Someone told me you can do the breaststroke all the way across the pool underwater without coming up for air—true? Cool.

What is your fastest time in the 100-meter freestyle?

“Fame is a vapor, popularity is an accident, and money takes wings. The only thing that endures is character.” Why did David Halberstam use this as the epigraph to The Breaks of the Game?

Why did OJ love the quote so much?

A teensy bit ironic, in retrospect, isn’t it?

Why do you love the quote so much?

Are you yourself a person of sterling character?

We’re all hoping, right?

Is that a key relationship for you—between language and sports?

What was it John Hawkes said to you, just before you graduated—that everything you write is about “the agony of love without communication and in the context of violence”?

How did you/do you deal?

How large a part does insecurity play in our culture?

Don’t you think this undergirds such phenomena as the mass watching of others?

If I can feel like . . . whoever . . . or look like . . . whoever, I won’t have to feel so shitty about myself. Right?

And if that’s true, does this participation in memoir and “truth” culture not equate with a larger drive to discover if others are as “needy” as we are?
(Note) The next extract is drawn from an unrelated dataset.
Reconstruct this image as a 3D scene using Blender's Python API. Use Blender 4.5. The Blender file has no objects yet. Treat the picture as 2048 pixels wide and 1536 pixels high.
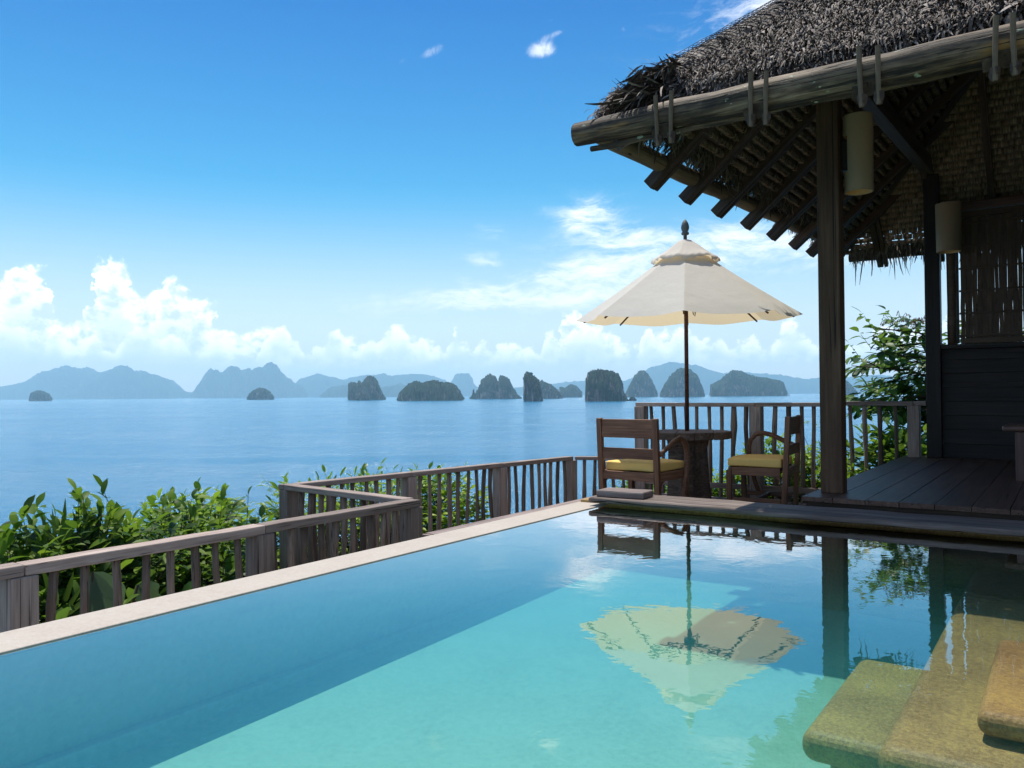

“We are all so afraid; we are all so alone; we all so need from the outside world the assurance of our own worthiness to exist.” It’s all very Ford Madox Ford, isn’t it?

Or, pivoting back to the departure point, you say, “Athletes are in touch with the gods; that’s why we love them.” Have you ever talked to an athlete and asked if he or she was willing or able to entertain the idea that he/she was indeed in touch with the gods?

“Pivoting” is a big sports word, right?

Did I finally get one sports term correct? Yay.

Any current player on whom you have a major crush?

Why do you put these feelings (of love, of idolization, of rapture, of perfection) on a pedestal?

Is there not another kind of love (more earthbound) you might privilege instead?

Is it that hard for you to accept your own human imperfection?

Why?

Dostoevsky: “I maintain that hell is the suffering of being unable to love.” Is fandom, therefore, maybe something you need to overcome?